(EXERCISE MATERIALS):
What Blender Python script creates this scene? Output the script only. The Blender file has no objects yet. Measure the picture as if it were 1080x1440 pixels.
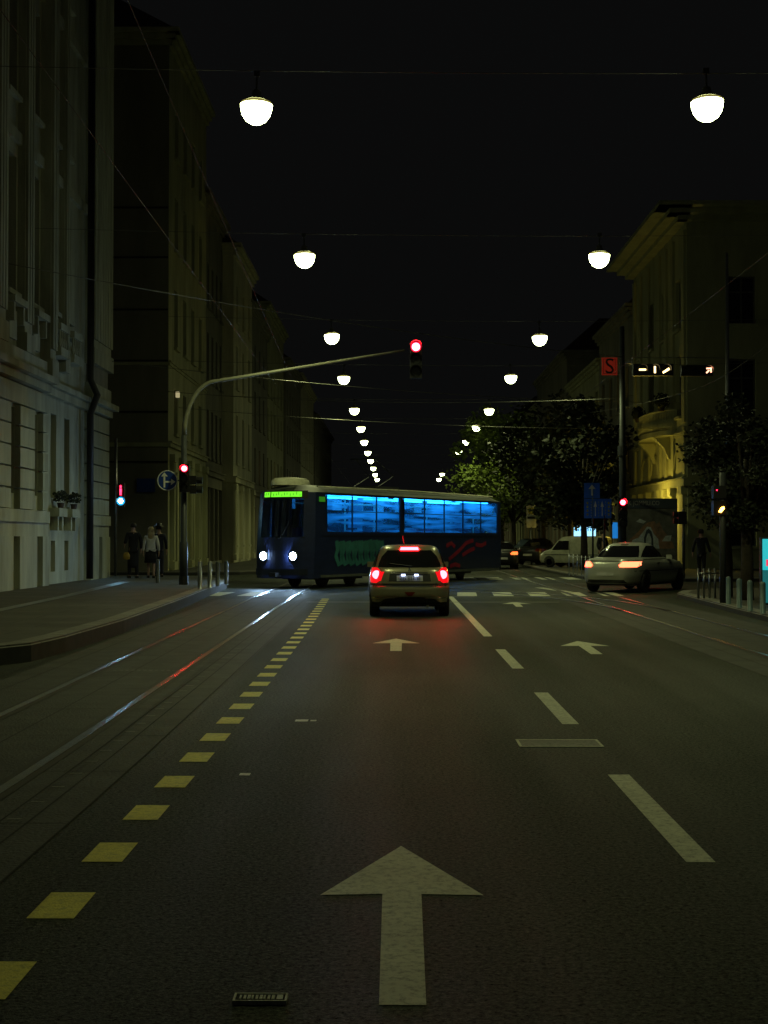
import bpy, math, random
from mathutils import Vector, Matrix
R = math.radians
random.seed(7)
S = bpy.context.scene
COL = S.collection
F, VX, VY, CH = 1960.0, 557.0, 758.0, 1.55     # focal length in photo pixels, street vanishing point, camera height
def PX(px, Y): return (px-VX)/F*Y
def PZ(py, Y): return CH+(VY-py)/F*Y

# ------------------------------------------------------------------ materials
def mat(name, col, rough=.6, metal=0, var=.25, scale=3, bump=0, bscale=60, emit=None, es=0, spec=.5, streak=0):
    m = bpy.data.materials.new(name); m.use_nodes = True
    nt = m.node_tree; n = nt.nodes; l = nt.links
    b = n['Principled BSDF']
    b.inputs['Roughness'].default_value = rough; b.inputs['Metallic'].default_value = metal
    b.inputs['Specular IOR Level'].default_value = spec
    tc = n.new('ShaderNodeTexCoord')
    t = n.new('ShaderNodeTexNoise'); t.inputs['Scale'].default_value = scale; t.inputs['Detail'].default_value = 6
    t.inputs['Roughness'].default_value = .65
    if streak:
        mp = n.new('ShaderNodeMapping'); mp.inputs['Scale'].default_value = (1, 1, 1/streak)
        l.new(tc.outputs['Object'], mp.inputs['Vector']); l.new(mp.outputs['Vector'], t.inputs['Vector'])
    else: l.new(tc.outputs['Object'], t.inputs['Vector'])
    r = n.new('ShaderNodeValToRGB')
    r.color_ramp.elements[0].position = .3; r.color_ramp.elements[1].position = .7
    r.color_ramp.elements[0].color = [c*(1-var) for c in col]+[1]
    r.color_ramp.elements[1].color = [min(1, c*(1+var)) for c in col]+[1]
    l.new(t.outputs['Fac'], r.inputs['Fac']); l.new(r.outputs['Color'], b.inputs['Base Color'])
    if bump:
        t2 = n.new('ShaderNodeTexNoise'); t2.inputs['Scale'].default_value = bscale; t2.inputs['Detail'].default_value = 3
        l.new(tc.outputs['Object'], t2.inputs['Vector'])
        bp = n.new('ShaderNodeBump'); bp.inputs['Strength'].default_value = bump; bp.inputs['Distance'].default_value = .02
        l.new(t2.outputs['Fac'], bp.inputs['Height']); l.new(bp.outputs['Normal'], b.inputs['Normal'])
    if emit:
        b.inputs['Emission Color'].default_value = (*emit, 1); b.inputs['Emission Strength'].default_value = es
    return m
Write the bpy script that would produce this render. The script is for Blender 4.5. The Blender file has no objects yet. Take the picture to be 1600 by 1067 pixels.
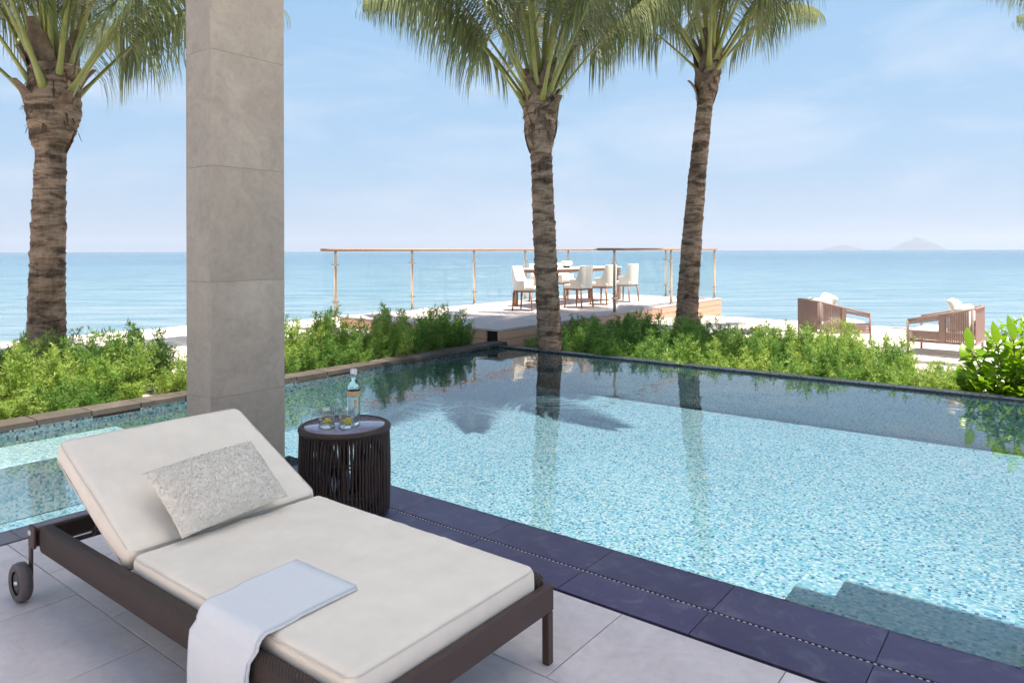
import bpy, bmesh, math, random
from mathutils import Vector, Matrix, noise

# ------------------------------------------------------------------ camera, sky, sun, exposure
scene = bpy.context.scene
R = math.radians
F_PX, HORIZON = 1110.0, 392.0
CAM_H = 1.5
cam_d = bpy.data.cameras.new('camera')
cam_d.sensor_width = 36.0
cam_d.lens = F_PX / 1600 * 36
cam_d.shift_y = -(533.5 - HORIZON) / 1600
cam_d.clip_start = 0.05
cam_d.clip_end = 60000
cam = bpy.data.objects.new('camera', cam_d)
scene.collection.objects.link(cam)
cam.matrix_world = Matrix.Translation((0, 0, CAM_H)) @ Matrix.Rotation(R(90), 4, 'X') @ Matrix.Rotation(-0.0028, 4, 'Z')
scene.camera = cam

SUN_EL, SUN_AZ = 76.0, 105.0          # azimuth measured from +Y (the view direction) towards +X
world = bpy.data.worlds.new('World')
scene.world = world
world.use_nodes = True
wn, wl = world.node_tree.nodes, world.node_tree.links
wn.clear()
w_out = wn.new('ShaderNodeOutputWorld')
w_bg = wn.new('ShaderNodeBackground')
w_bg.inputs['Strength'].default_value = 0.085
w_sky = wn.new('ShaderNodeTexSky')
w_sky.sky_type = 'NISHITA'
w_sky.sun_disc = False
w_sky.sun_elevation = R(SUN_EL)
w_sky.sun_rotation = R(SUN_AZ)
w_sky.altitude = 0
w_sky.air_density = 1.0
w_sky.dust_density = 0.05
w_sky.ozone_density = 3.0
# thin cirrus: a procedural veil on the sky directions
w_tc = wn.new('ShaderNodeTexCoord')
w_map = wn.new('ShaderNodeMapping')
w_map.inputs['Rotation'].default_value = (0, R(12), R(20))
w_map.inputs['Scale'].default_value = (1.3, 1.3, 5.0)
w_n = wn.new('ShaderNodeTexNoise')
w_n.inputs['Scale'].default_value = 2.2
w_n.inputs['Detail'].default_value = 9
w_n.inputs['Roughness'].default_value = 0.58
w_n.inputs['Distortion'].default_value = 0.6
w_r = wn.new('ShaderNodeValToRGB')
w_r.color_ramp.elements[0].position = 0.47
w_r.color_ramp.elements[0].color = (0, 0, 0, 1)
w_r.color_ramp.elements[1].position = 0.74
w_r.color_ramp.elements[1].color = (0.5, 0.5, 0.5, 1)
w_mix = wn.new('ShaderNodeMixRGB')
w_mix.inputs['Color2'].default_value = (5.0, 5.3, 5.9, 1)
wl.new(w_tc.outputs['Generated'], w_map.inputs['Vector'])
wl.new(w_map.outputs['Vector'], w_n.inputs['Vector'])
wl.new(w_n.outputs['Fac'], w_r.inputs['Fac'])
wl.new(w_r.outputs['Color'], w_mix.inputs['Fac'])
w_sep = wn.new('ShaderNodeSeparateXYZ')           # pale sea haze low in the sky, the same all round
wl.new(w_tc.outputs['Generated'], w_sep.inputs[0])
w_hr = wn.new('ShaderNodeValToRGB')
w_hr.color_ramp.elements[0].position = 0.0
w_hr.color_ramp.elements[0].color = (0.94, 0.94, 0.94, 1)
w_hr.color_ramp.elements[1].position = 0.75
w_hr.color_ramp.elements[1].color = (0, 0, 0, 1)
for p_, v_ in ((0.30, 0.90), (0.45, 0.55), (0.60, 0.2)):
    e_ = w_hr.color_ramp.elements.new(p_)
    e_.color = (v_, v_, v_, 1)
w_hz = wn.new('ShaderNodeMixRGB')
w_hc = wn.new('ShaderNodeValToRGB')
w_hc.color_ramp.elements[0].position = 0.0
w_hc.color_ramp.elements[0].color = (0.545, 0.660, 0.820, 1)
w_hc.color_ramp.elements[1].position = 0.34
w_hc.color_ramp.elements[1].color = (0.350, 0.595, 0.870, 1)
e_ = w_hc.color_ramp.elements.new(0.13)
e_.color = (0.425, 0.630, 0.860, 1)
w_hm = wn.new('ShaderNodeMixRGB')
w_hm.blend_type = 'MULTIPLY'
w_hm.inputs['Fac'].default_value = 1.0
w_hm.inputs['Color2'].default_value = (5.55, 5.65, 5.75, 1)
wl.new(w_sep.outputs['Z'], w_hc.inputs['Fac'])
wl.new(w_hc.outputs['Color'], w_hm.inputs['Color1'])
wl.new(w_hm.outputs['Color'], w_hz.inputs['Color2'])
wl.new(w_sep.outputs['Z'], w_hr.inputs['Fac'])
wl.new(w_hr.outputs['Color'], w_hz.inputs['Fac'])
wl.new(w_sky.outputs['Color'], w_hz.inputs['Color1'])
wl.new(w_hz.outputs['Color'], w_mix.inputs['Color1'])
wl.new(w_mix.outputs['Color'], w_bg.inputs['Color'])
wl.new(w_bg.outputs['Background'], w_out.inputs['Surface'])

sun_d = bpy.data.lights.new('sun', 'SUN')
sun_d.energy = 5.0
sun_d.angle = R(0.53)
sun_d.color = (1.0, 0.95, 0.87)
sun = bpy.data.objects.new('sun', sun_d)
scene.collection.objects.link(sun)
_sv = Vector((math.sin(R(SUN_AZ)) * math.cos(R(SUN_EL)), math.cos(R(SUN_AZ)) * math.cos(R(SUN_EL)), math.sin(R(SUN_EL))))
sun.rotation_euler = _sv.to_track_quat('Z', 'Y').to_euler()
sun.location = _sv * 50

vs = scene.view_settings
scene.display_settings.display_device = 'sRGB'
vs.view_transform = 'Standard'
vs.look = 'None'
vs.exposure = 1.08
vs.gamma = 1.0
vs.use_curve_mapping = False
scene.render.engine = 'CYCLES'
scene.cycles.use_denoising = True
scene.cycles.max_bounces = 8
scene.cycles.use_adaptive_sampling = True
scene.cycles.adaptive_threshold = 0.02
scene.cycles.diffuse_bounces = 3
scene.cycles.glossy_bounces = 4
scene.cycles.transmission_bounces = 8
scene.cycles.transparent_max_bounces = 16
scene.cycles.volume_bounces = 0
scene.cycles.use_light_tree = False
scene.cycles.caustics_reflective = False
scene.cycles.caustics_refractive = False
scene.cycles.sample_clamp_indirect = 8

# ------------------------------------------------------------------ helpers
C = scene.collection
rnd = random.Random(7)
TH = R(-37.7)                                    # terrace axes: s along the pool edge, t towards the sea
AX = Vector((math.cos(TH), math.sin(TH), 0))
BX = Vector((-math.sin(TH), math.cos(TH), 0))

def W(s, t, z=0.0):
    return AX * s + BX * t + Vector((0, 0, z))

def px(u, v, z=0.0):
    """world point on the height z that the photograph shows at pixel u, v"""
    d = F_PX * (CAM_H - z) / (v - HORIZON)
    return Vector(((u - 800) / F_PX * d, d, z))

def lin(r, g, b):
    f = lambda c: ((c / 255 + 0.055) / 1.055) ** 2.4 if c / 255 > 0.04045 else c / 255 / 12.92
    return (f(r), f(g), f(b), 1.0)

class MB:
    def __init__(self):
        self.v, self.f, self.sm = [], [], []
    def add(self, verts, faces, smooth=False):
        o = len(self.v)
        self.v += [tuple(p) for p in verts]
        for f in faces:
            self.f.append(tuple(i + o for i in f))
            self.sm.append(smooth)
    def box(self, x0, x1, y0, y1, z0, z1, ch=0.0):
        if ch <= 0:
            vs_ = [(x, y, z) for z in (z0, z1) for x, y in ((x0, y0), (x1, y0), (x1, y1), (x0, y1))]
            self.add(vs_, [(3, 2, 1, 0), (4, 5, 6, 7), (0, 1, 5, 4), (1, 2, 6, 5), (2, 3, 7, 6), (3, 0, 4, 7)])
            return
        c = ch
        layers = []
        for z, i in ((z0, c), (z0 + c, 0), (z1 - c, 0), (z1, c)):
            a, b, d, e = x0 + i, x1 - i, y0 + i, y1 - i
            k = c
            if i == 0:
                layers.append([(a + k, d, z), (b - k, d, z), (b, d + k, z), (b, e - k, z), (b - k, e, z), (a + k, e, z), (a, e - k, z), (a, d + k, z)])
            else:
                layers.append([(a + k, d, z), (b - k, d, z), (b, d + k, z), (b, e - k, z), (b - k, e, z), (a + k, e, z), (a, e - k, z), (a, d + k, z)])
        vs_ = sum(layers, [])
        fs = [tuple(range(7, -1, -1)), tuple(range(24, 32))]
        for l in range(3):
            for i in range(8):
                j = (i + 1) % 8
                fs.append((l * 8 + i, l * 8 + j, l * 8 + 8 + j, l * 8 + 8 + i))
        self.add(vs_, fs)
    def slab(self, x0, x1, y0, y1, z0, z1, c=0.002):
        """tile: box whose top edges are chamfered"""
        vs_ = [(x0, y0, z0), (x1, y0, z0), (x1, y1, z0), (x0, y1, z0),
               (x0, y0, z1 - c), (x1, y0, z1 - c), (x1, y1, z1 - c), (x0, y1, z1 - c),
               (x0 + c, y0 + c, z1), (x1 - c, y0 + c, z1), (x1 - c, y1 - c, z1), (x0 + c, y1 - c, z1)]
        fs = [(3, 2, 1, 0), (8, 9, 10, 11)]
        for l in (0, 4):
            for i in range(4):
                j = (i + 1) % 4
                fs.append((l + i, l + j, l + 4 + j, l + 4 + i))
        self.add(vs_, fs)
    def tube(self, pts, rad, n=8, cap=True, smooth=True, flat=1.0, ref=None):
        pts = [Vector(p) for p in pts]
        m = len(pts)
        rs = rad if isinstance(rad, (list, tuple)) else [rad] * m
        o = []
        prev = None
        for i, p in enumerate(pts):
            d = (pts[min(i + 1, m - 1)] - pts[max(i - 1, 0)])
            d = d.normalized() if d.length > 1e-9 else Vector((0, 0, 1))
            if prev is None:
                up = Vector(ref) if ref else (Vector((0, 0, 1)) if abs(d.z) < 0.9 else Vector((1, 0, 0)))
                x = d.cross(up).normalized()
            else:
                x = (prev - d * prev.dot(d)).normalized()
            prev = x
            y = d.cross(x)
            for k in range(n):
                a = 2 * math.pi * k / n
                o.append(p + (x * math.cos(a) + y * math.sin(a) * flat) * rs[i])
        fs = []
        for i in range(m - 1):
            for k in range(n):
                j = (k + 1) % n
                fs.append((i * n + k, i * n + j, (i + 1) * n + j, (i + 1) * n + k))
        if cap:
            fs.append(tuple(range(n - 1, -1, -1)))
            fs.append(tuple(range((m - 1) * n, m * n)))
        self.add(o, fs, smooth)
    def loop(self, pts, rad, n=8):
        """closed tube"""
        pts = [Vector(p) for p in pts]
        m = len(pts)
        o, fs = [], []
        for i, p in enumerate(pts):
            d = (pts[(i + 1) % m] - pts[i - 1]).normalized()
            up = Vector((0, 0, 1)) if abs(d.z) < 0.9 else Vector((1, 0, 0))
            x = d.cross(up).normalized()
            y = d.cross(x)
            for k in range(n):
                a = 2 * math.pi * k / n
                o.append(p + (x * math.cos(a) + y * math.sin(a)) * rad)
        for i in range(m):
            i2 = (i + 1) % m
            for k in range(n):
                j = (k + 1) % n
                fs.append((i * n + k, i * n + j, i2 * n + j, i2 * n + k))
        self.add(o, fs, True)
    def lathe(self, prof, n=32, smooth=True, close=False):
        o, fs = [], []
        for r, z in prof:
            for k in range(n):
                a = 2 * math.pi * k / n
                o.append((max(r, 1e-5) * math.cos(a), max(r, 1e-5) * math.sin(a), z))
        m = len(prof)
        for i in range(m - 1):
            for k in range(n):
                j = (k + 1) % n
                fs.append((i * n + k, i * n + j, (i + 1) * n + j, (i + 1) * n + k))
        self.add(o, fs, smooth)
    def grid(self, fn, nu, nv, smooth=True):
        o = [fn(i / nu, j / nv) for j in range(nv + 1) for i in range(nu + 1)]
        fs = [(j * (nu + 1) + i, j * (nu + 1) + i + 1, (j + 1) * (nu + 1) + i + 1, (j + 1) * (nu + 1) + i)
              for j in range(nv) for i in range(nu)]
        self.add(o, fs, smooth)
    def mesh(self, name):
        me = bpy.data.meshes.new(name)
        me.from_pydata(self.v, [], self.f)
        me.polygons.foreach_set('use_smooth', self.sm)
        me.update()
        return me
    def build(self, name, m, parent=None):
        return link(name, self.mesh(name), m, parent)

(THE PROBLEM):
With the pictures left out, restate word for word every line of the data above, from the first down to the line that contains "def PZ(py, Y): return CH+(VY-py)/F*Y".

(TASK SOLUTION):
What Blender Python script creates this scene? Output the script only. The Blender file has no objects yet. Measure the picture as if it were 1080x1440 pixels.
import bpy, math, random
from mathutils import Vector, Matrix
R = math.radians
random.seed(7)
S = bpy.context.scene
COL = S.collection
F, VX, VY, CH = 1960.0, 557.0, 758.0, 1.55     # focal length in photo pixels, street vanishing point, camera height
def PX(px, Y): return (px-VX)/F*Y
def PZ(py, Y): return CH+(VY-py)/F*Y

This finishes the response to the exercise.